Death Toll Estimates
Estimates of the number of victims vary based on the definitions of the geographical range and the duration of the event.
According to the International Military Tribunal for the Far East, estimates made at a later date indicate that the total number of civilians and prisoners of war murdered in Nanking and its vicinity during the first six weeks of the Japanese occupation was over 200,000. These estimates are borne out by the figures of burial societies and other organizations, which testify to over 155,000 buried bodies. These figures do not take into account those persons whose bodies were destroyed by burning, drowning or by other means, or whose bodies were interred in mass graves.
According to the verdict of the Nanjing War Crimes Tribunal on 10 March 1947, there are "more than 190,000 mass slaughtered civilians and Chinese soldiers killed by machine gun by the Japanese army, whose corpses have been burned to destroy proof. Besides, we count more than 150,000 victims of barbarian acts buried by the charity organizations. We thus have a total of more than 300,000 victims." The extent of the atrocities is debated, with numbers ranging from some Japanese claims of several hundred, to the Chinese claim of a non-combatant death toll of 300,000. A number of Japanese researchers consider 100,000–200,000 to be an accurate estimate. Historian Tokushi Kasahara states "more than 100,000 and close to 200,000, or maybe more", referring to his own book. This estimation includes the surrounding area outside of the city of Nanking, which is objected by a Chinese researcher (the same book, p. 146). Hiroshi Yoshida concludes "more than 200,000" in his book. Tomio Hora writes of 50,000–100,000 deaths.
Other nations believe the death toll to be between 150,000–300,000, based on the Nanjing War Crimes Tribunal verdict, and another estimate of the civilian toll (excluding soldiers and POWs) is about 40,000–60,000, which corresponds to the figures from three sources; one is the Red Army's official journal of the time, Hangdibao and another is that of Miner Searle Bates of the International Safety Zone Committee, and the third is the aforementioned figure written by John Rabe in a letter.
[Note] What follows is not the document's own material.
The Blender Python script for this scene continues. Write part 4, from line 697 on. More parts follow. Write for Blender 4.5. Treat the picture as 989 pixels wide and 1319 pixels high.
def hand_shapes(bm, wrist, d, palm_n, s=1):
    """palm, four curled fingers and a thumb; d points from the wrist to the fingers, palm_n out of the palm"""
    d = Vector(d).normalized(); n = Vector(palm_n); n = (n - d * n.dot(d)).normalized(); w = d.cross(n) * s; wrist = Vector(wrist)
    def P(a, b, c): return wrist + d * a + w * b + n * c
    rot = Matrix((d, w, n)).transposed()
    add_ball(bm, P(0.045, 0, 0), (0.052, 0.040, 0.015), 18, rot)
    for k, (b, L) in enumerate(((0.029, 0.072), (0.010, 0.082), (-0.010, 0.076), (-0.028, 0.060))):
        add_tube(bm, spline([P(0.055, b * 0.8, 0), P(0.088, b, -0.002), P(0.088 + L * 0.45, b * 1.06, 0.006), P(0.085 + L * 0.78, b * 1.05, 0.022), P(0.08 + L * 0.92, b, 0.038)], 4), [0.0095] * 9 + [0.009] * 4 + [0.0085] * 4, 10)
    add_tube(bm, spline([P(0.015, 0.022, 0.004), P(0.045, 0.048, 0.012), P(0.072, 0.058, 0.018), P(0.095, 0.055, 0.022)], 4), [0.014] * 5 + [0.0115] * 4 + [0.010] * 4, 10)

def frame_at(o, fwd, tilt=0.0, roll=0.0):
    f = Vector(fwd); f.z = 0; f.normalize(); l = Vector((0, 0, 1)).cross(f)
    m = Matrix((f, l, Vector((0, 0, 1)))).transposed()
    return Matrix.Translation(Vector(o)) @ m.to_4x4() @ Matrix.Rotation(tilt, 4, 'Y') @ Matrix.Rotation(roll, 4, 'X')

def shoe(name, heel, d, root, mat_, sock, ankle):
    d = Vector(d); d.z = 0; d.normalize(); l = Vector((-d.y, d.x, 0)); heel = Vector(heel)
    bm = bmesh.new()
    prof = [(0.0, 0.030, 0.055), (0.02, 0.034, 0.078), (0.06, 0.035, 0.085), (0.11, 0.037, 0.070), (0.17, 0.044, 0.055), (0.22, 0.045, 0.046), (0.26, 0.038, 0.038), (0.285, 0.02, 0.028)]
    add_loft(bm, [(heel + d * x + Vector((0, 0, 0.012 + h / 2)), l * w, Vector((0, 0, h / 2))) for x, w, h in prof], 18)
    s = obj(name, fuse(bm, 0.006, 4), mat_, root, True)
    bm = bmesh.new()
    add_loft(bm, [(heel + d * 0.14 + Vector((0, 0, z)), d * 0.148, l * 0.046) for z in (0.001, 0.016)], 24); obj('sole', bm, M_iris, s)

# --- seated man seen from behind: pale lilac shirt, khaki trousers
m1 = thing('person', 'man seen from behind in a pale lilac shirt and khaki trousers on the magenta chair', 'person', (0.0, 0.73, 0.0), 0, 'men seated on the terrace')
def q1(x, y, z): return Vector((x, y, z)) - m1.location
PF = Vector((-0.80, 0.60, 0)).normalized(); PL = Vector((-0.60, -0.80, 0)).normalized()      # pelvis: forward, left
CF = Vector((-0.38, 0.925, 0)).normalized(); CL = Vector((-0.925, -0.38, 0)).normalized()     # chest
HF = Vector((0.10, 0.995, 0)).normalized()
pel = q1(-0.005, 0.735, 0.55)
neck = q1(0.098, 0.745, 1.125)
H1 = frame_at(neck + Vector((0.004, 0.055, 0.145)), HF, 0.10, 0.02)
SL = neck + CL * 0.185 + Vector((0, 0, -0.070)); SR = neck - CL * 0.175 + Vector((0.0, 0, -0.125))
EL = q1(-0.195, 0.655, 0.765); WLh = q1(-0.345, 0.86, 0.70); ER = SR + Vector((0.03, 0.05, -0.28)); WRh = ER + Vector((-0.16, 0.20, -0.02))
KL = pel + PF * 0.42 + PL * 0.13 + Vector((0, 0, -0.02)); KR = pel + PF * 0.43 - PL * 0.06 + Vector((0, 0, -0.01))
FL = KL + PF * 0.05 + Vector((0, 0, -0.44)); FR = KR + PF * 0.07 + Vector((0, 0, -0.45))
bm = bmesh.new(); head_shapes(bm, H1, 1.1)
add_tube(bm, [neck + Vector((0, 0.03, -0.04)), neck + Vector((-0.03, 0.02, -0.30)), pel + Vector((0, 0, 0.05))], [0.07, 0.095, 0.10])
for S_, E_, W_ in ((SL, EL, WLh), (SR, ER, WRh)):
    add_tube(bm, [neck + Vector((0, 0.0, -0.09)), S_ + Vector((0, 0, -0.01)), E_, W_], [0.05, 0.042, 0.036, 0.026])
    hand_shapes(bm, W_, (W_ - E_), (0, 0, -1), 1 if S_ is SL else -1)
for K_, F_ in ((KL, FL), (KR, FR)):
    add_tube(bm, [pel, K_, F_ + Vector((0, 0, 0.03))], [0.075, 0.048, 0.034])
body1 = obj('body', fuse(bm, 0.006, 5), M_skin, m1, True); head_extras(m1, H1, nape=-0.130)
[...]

The casualty count of 300,000 was first promulgated in January 1938 by Harold Timperley, a journalist in China during the Japanese invasion, based on reports from contemporary eyewitnesses. Other sources, including Iris Chang's The Rape of Nanking, also conclude that the death toll reached 300,000. In December 2007, newly declassified U.S. government archive documents revealed that a telegraph by the U.S. ambassador to Germany in Berlin sent one day after the Japanese army occupied Nanking, stated that he heard the Japanese Ambassador in Germany boasting that Japanese army killed 500,000 Chinese people as the Japanese army advanced from Shanghai to Nanking. According to the archives research "The telegrams sent by the U.S. diplomats pointed to the massacre of an estimated half a million people in Shanghai, Suzhou, Jiaxing, Hangzhou, Shaoxing, Wuxi and Changzhou".